See Forever Berries.

Dark chocolate is also quite good apparently. Maybe if I ate dark chocolate covered cherries? It’s a thought!

So I offer you one I wrote earlier with photo from Nellie’s Moss Lake, Cragside Northumberland — complete with cute monster:

The Nellie’s Moss Monster

Nellie’s Moss monster sleeps the winter long
Her reedy mane defies the dark and frost.
The warmth of first spring sun and bright bird song,
and sap that rises through the bark, the lust
of frogs and toads that stir the lakes
at the full moon of March is all it takes.
She wakes up to the sound of honking geese
visitors’ feet, cars crossing the bridge.
Cameras click and she has all she needs,
for it’s on admiration that she feeds.

Nellie’s Moss Monster

I too feel as if I’ve been hibernating all Winter and a bit of admiration wouldn’t go amiss some days — but there you go. We are all monsters at heart.

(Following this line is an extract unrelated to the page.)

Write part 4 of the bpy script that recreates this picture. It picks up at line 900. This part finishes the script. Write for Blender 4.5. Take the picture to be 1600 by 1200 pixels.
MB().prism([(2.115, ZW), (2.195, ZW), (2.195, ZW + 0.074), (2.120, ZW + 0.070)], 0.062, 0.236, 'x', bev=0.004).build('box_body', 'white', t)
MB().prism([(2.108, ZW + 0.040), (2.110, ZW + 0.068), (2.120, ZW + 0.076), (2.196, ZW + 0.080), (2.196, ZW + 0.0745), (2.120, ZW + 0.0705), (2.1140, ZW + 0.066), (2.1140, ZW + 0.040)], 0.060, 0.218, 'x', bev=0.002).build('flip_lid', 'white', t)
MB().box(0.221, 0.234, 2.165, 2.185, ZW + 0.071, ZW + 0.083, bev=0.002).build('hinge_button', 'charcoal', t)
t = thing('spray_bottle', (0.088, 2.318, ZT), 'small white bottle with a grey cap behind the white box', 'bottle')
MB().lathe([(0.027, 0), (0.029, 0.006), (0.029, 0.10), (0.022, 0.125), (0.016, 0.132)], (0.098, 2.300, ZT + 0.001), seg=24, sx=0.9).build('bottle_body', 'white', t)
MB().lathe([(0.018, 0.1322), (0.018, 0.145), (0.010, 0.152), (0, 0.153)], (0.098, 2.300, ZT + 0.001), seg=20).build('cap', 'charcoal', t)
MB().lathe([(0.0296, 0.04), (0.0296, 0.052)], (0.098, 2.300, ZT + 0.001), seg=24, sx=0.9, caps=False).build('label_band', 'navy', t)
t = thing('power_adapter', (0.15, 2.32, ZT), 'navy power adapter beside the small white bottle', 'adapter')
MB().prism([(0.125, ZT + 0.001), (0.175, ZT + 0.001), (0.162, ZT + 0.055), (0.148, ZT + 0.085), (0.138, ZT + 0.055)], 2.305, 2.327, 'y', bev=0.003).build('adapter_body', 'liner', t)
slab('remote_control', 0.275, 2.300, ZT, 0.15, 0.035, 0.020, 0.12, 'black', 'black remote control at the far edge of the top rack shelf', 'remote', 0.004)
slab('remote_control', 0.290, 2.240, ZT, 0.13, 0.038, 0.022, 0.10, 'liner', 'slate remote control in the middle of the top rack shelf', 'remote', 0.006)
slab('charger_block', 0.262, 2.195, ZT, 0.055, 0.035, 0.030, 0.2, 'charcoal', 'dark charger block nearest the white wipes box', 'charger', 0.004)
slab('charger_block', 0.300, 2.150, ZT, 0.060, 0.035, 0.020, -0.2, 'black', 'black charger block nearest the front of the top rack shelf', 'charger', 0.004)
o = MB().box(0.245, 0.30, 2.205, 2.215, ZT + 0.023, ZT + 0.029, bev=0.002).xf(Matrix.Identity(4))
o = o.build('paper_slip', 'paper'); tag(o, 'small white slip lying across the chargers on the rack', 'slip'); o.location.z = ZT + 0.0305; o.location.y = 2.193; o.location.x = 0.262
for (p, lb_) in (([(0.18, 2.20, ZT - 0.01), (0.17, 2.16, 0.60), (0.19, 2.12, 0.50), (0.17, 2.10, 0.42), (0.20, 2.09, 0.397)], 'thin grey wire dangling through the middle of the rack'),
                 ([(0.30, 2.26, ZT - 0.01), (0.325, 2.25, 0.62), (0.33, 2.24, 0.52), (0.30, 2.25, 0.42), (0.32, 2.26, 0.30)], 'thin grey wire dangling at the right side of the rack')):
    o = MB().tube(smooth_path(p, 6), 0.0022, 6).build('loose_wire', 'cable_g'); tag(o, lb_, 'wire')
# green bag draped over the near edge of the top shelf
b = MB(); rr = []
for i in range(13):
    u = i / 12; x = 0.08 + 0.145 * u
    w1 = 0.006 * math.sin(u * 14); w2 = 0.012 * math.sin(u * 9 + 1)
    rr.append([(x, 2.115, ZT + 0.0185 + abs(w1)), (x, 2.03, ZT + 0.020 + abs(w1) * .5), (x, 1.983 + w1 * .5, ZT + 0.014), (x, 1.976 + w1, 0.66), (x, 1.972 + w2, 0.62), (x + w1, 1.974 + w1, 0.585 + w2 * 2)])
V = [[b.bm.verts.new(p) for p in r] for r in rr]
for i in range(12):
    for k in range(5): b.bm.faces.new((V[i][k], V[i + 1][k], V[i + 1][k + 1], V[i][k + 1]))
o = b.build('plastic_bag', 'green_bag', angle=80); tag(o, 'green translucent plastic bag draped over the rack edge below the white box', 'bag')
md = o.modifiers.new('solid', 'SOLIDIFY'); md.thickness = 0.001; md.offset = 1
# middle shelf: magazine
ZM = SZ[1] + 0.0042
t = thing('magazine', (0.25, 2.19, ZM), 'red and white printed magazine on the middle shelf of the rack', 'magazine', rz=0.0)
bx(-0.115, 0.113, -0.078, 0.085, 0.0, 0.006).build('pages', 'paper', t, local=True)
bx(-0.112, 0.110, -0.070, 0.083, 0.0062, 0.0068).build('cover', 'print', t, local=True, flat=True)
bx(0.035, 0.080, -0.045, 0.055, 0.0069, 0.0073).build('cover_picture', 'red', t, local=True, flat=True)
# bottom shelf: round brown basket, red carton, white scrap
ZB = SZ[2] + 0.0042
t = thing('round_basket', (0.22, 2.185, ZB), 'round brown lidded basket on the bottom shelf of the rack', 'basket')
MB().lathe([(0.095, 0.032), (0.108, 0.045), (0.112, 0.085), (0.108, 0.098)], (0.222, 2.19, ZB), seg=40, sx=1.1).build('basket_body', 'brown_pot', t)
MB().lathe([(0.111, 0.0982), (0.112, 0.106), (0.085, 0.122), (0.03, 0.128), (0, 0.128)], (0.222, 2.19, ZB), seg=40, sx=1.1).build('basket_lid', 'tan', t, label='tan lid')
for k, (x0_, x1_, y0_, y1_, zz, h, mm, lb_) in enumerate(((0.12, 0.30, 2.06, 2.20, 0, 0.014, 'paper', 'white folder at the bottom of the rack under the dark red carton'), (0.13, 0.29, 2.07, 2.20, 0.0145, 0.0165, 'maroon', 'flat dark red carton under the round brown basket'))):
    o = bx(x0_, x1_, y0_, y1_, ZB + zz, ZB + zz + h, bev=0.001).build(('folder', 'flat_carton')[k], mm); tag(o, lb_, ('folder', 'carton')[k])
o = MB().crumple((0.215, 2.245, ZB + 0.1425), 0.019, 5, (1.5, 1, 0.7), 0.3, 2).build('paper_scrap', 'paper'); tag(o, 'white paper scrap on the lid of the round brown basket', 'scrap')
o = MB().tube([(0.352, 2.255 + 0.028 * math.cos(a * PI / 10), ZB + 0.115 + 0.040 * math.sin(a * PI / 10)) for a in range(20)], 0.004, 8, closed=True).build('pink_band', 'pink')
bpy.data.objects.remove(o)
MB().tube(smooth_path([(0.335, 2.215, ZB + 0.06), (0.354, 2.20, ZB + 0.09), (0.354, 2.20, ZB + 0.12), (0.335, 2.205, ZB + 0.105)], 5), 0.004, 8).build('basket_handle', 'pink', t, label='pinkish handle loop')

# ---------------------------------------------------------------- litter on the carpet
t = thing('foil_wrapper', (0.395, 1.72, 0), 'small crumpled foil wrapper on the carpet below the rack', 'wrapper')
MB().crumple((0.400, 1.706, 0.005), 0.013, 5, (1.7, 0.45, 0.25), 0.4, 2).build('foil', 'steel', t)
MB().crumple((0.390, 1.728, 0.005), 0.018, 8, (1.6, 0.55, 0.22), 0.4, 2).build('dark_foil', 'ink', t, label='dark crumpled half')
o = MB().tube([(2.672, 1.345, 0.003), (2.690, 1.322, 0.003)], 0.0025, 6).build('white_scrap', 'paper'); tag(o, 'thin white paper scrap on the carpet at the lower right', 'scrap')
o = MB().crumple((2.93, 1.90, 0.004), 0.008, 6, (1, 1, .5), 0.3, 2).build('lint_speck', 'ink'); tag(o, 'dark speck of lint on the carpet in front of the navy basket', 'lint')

I wrote a haiku a day all through February. I don’t know what to do with those yet. Some of them need honing. They will come to light eventually. I have also been devilishly clever with these double acrostic Up & Down poems. They took a bit of writing!!! I hope you enjoy them.

LEVEL CARBON in Bewildering Stories this week.

I may go for a walk tomorrow — if I can get my shoe on. See you soon.